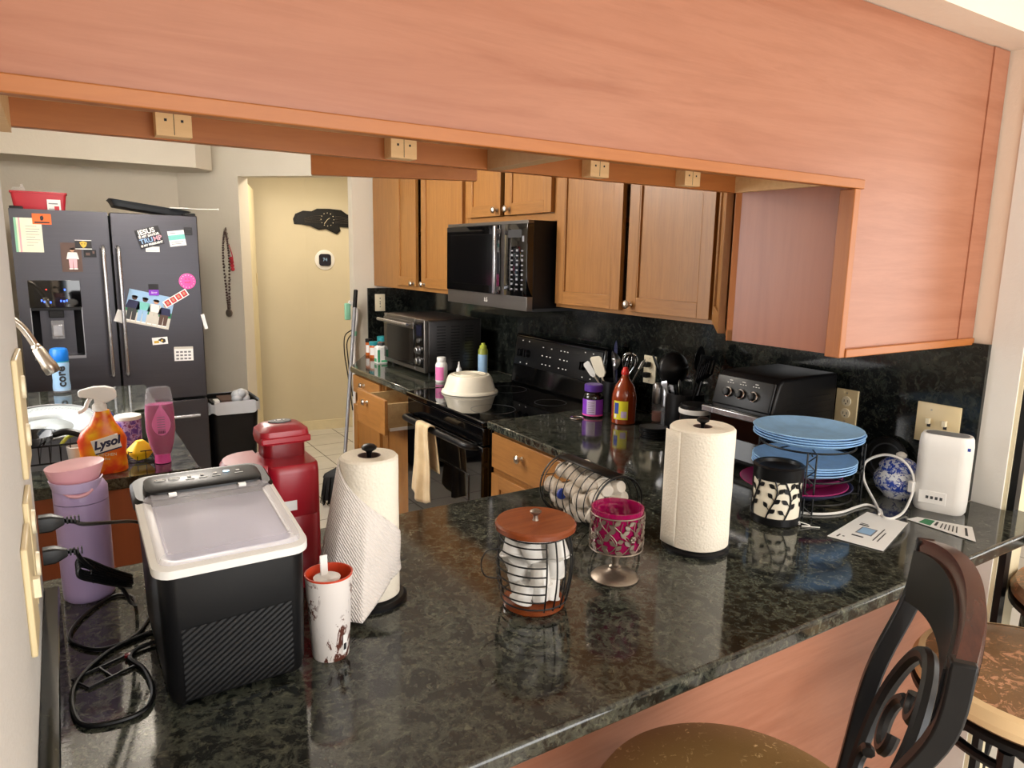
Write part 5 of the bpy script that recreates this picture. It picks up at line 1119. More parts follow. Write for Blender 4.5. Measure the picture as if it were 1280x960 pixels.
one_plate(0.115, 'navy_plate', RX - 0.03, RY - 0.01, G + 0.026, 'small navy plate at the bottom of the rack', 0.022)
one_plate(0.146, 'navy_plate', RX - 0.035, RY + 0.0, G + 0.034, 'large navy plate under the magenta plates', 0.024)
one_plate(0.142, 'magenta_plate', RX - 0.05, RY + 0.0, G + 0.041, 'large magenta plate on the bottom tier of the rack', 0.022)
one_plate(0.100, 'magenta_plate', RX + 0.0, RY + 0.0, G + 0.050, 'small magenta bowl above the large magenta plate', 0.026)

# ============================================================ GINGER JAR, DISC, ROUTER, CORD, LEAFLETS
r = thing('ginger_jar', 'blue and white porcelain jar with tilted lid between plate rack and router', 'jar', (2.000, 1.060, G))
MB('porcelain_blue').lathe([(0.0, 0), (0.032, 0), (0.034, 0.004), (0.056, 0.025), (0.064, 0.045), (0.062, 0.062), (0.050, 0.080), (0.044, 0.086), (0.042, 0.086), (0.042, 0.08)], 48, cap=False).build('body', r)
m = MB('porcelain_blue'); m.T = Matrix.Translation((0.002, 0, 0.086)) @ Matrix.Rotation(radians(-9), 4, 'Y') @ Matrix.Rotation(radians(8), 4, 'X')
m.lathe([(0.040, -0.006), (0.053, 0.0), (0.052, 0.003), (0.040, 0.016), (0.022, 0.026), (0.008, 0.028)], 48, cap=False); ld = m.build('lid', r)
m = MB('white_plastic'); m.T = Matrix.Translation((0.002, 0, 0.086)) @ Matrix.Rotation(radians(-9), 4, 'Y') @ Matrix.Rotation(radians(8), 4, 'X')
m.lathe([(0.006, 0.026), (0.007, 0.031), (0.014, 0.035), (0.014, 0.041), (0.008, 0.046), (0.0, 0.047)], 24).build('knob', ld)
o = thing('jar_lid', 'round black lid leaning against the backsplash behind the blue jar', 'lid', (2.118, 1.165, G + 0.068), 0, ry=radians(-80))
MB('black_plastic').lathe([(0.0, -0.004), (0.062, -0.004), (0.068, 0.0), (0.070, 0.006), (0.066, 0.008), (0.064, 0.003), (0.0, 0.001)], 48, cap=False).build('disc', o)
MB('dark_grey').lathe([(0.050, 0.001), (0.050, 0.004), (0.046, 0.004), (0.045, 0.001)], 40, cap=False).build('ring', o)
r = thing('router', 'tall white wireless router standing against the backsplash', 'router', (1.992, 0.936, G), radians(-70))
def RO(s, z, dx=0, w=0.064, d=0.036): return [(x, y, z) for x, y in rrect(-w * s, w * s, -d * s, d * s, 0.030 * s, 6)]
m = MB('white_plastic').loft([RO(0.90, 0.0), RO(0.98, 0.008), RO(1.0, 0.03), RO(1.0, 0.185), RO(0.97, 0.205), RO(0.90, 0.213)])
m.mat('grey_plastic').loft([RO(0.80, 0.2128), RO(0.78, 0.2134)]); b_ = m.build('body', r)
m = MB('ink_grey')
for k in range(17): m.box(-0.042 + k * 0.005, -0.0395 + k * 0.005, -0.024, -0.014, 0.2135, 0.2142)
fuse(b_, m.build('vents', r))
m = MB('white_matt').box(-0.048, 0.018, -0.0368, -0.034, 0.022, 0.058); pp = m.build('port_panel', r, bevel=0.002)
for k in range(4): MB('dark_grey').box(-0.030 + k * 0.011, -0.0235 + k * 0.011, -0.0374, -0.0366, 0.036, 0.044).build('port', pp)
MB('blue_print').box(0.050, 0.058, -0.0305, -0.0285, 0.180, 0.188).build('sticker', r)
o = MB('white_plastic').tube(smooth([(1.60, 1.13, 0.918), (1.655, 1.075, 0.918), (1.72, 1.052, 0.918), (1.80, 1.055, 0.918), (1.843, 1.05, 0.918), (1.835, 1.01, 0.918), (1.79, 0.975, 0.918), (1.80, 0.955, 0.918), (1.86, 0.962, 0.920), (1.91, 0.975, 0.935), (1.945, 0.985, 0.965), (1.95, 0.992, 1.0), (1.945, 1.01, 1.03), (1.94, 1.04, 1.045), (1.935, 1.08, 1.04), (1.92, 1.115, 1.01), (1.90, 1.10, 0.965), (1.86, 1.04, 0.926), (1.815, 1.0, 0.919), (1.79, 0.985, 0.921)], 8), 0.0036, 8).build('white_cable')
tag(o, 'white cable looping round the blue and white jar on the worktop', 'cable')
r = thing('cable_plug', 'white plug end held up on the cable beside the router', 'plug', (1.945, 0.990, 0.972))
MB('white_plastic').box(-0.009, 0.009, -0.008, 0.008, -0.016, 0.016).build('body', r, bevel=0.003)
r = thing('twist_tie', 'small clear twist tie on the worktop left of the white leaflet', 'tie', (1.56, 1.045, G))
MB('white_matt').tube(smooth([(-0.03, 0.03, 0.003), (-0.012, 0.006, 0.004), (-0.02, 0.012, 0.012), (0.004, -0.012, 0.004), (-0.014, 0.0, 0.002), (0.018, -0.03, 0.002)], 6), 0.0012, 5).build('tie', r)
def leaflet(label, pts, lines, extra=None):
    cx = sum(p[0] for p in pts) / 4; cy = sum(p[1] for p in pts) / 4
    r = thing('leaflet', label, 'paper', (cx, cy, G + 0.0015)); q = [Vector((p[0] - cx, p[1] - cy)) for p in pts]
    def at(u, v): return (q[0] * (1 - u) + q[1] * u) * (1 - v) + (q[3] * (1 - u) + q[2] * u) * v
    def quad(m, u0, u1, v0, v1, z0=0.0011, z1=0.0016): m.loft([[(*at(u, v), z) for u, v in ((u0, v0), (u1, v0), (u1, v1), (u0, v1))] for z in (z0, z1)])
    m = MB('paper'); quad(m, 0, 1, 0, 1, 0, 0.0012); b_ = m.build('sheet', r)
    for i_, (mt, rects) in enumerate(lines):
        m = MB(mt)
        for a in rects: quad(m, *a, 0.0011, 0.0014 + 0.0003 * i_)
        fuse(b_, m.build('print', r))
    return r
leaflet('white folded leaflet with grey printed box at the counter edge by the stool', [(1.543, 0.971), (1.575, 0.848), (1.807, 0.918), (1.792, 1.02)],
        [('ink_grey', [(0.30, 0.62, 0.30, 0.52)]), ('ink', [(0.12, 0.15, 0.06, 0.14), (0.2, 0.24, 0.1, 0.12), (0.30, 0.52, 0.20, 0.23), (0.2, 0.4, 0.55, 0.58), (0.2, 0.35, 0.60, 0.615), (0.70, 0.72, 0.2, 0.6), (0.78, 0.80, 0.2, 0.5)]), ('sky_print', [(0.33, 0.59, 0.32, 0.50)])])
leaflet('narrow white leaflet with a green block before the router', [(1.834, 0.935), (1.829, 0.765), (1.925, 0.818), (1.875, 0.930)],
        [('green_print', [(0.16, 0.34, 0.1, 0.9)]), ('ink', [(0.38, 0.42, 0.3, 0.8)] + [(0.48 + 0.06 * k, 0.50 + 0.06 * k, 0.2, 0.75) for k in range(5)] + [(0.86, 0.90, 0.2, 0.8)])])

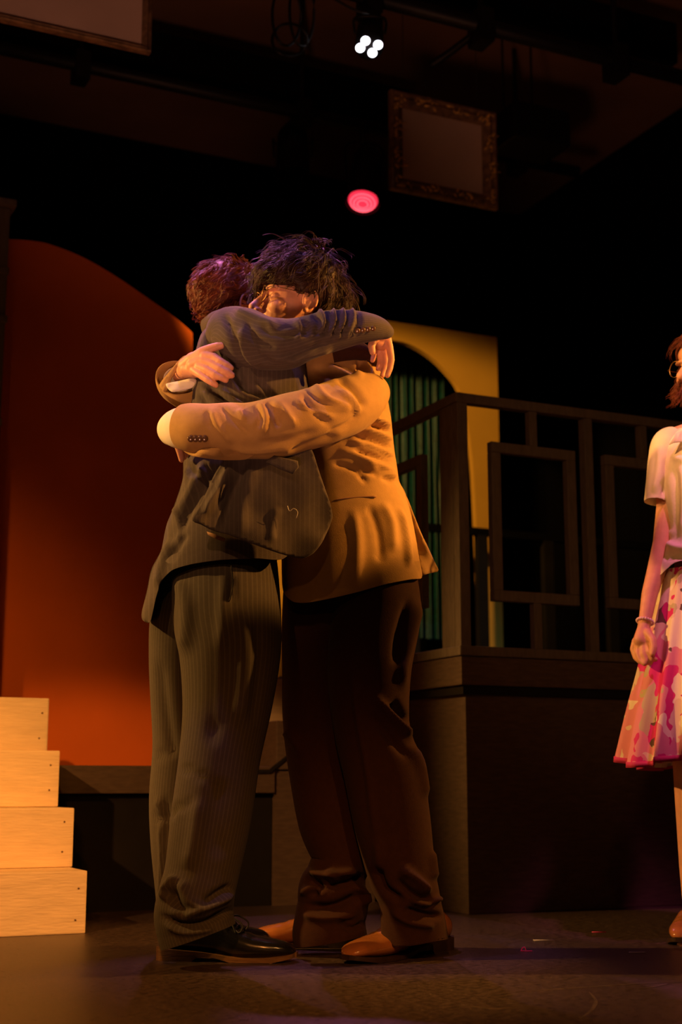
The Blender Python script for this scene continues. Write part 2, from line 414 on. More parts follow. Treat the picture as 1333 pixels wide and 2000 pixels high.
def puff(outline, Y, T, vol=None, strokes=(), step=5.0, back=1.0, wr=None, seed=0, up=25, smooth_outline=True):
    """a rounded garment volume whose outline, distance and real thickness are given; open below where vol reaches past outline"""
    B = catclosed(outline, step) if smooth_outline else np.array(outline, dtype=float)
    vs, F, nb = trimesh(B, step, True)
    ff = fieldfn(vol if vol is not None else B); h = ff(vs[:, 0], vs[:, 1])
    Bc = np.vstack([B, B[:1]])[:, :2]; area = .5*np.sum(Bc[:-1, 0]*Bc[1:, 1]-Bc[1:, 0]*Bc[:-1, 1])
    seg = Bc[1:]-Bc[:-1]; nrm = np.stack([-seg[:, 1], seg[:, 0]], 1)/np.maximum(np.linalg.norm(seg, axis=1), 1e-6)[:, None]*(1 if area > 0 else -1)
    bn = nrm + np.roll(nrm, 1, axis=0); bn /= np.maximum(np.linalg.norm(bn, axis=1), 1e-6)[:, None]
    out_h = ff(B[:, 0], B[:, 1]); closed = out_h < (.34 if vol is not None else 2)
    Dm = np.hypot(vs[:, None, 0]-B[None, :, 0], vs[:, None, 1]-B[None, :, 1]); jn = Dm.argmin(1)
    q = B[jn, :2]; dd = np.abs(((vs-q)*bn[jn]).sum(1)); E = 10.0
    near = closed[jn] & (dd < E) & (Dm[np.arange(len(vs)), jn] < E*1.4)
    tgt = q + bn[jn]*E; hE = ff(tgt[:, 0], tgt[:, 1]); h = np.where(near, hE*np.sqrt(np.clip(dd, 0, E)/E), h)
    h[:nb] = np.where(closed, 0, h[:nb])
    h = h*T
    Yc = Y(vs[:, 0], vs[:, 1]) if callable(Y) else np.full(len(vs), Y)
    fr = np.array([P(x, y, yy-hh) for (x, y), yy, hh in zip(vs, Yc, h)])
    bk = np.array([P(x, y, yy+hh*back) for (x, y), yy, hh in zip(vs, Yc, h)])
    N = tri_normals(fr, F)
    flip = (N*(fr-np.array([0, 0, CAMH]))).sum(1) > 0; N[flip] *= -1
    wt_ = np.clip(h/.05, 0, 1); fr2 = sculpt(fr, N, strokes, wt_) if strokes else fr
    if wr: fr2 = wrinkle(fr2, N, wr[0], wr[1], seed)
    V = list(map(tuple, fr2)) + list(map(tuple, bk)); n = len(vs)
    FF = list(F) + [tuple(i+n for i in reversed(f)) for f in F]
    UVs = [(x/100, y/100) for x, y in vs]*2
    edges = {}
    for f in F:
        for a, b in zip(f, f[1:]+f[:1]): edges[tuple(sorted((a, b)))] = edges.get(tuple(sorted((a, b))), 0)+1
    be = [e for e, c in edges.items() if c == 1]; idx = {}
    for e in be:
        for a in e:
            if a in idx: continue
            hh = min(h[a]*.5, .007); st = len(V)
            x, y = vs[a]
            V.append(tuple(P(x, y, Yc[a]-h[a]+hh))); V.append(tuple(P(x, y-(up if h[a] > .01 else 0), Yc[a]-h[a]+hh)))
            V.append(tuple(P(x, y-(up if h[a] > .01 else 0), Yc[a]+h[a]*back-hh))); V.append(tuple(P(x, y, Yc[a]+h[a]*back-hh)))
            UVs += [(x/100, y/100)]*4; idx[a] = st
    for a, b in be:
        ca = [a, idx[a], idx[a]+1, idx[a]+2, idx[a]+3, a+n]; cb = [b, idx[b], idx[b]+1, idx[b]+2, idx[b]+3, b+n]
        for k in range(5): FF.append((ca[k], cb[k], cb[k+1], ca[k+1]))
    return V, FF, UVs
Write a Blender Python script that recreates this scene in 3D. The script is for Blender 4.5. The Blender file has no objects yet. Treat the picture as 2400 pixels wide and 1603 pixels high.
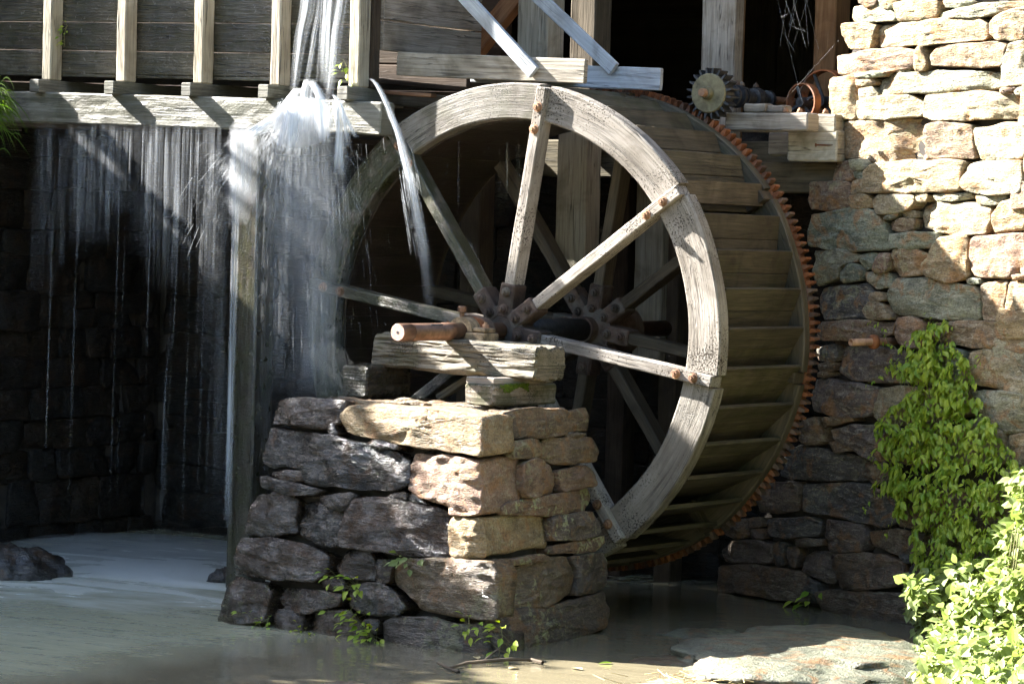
=====
Where a line above contains the word "script", copy that line.

Write part 5 of the bpy script that recreates this picture. It picks up at line 1119. More parts follow. Write for Blender 4.5. Measure the picture as if it were 1280x960 pixels.
The Blender Python script for this scene continues. Write part 2, from line 414 on. More parts follow. Treat the picture as 1333 pixels wide and 2000 pixels high.
Write a Blender Python script that recreates this scene in 3D. The script is for Blender 4.5. The Blender file has no objects yet. Treat the picture as 2400 pixels wide and 1603 pixels high.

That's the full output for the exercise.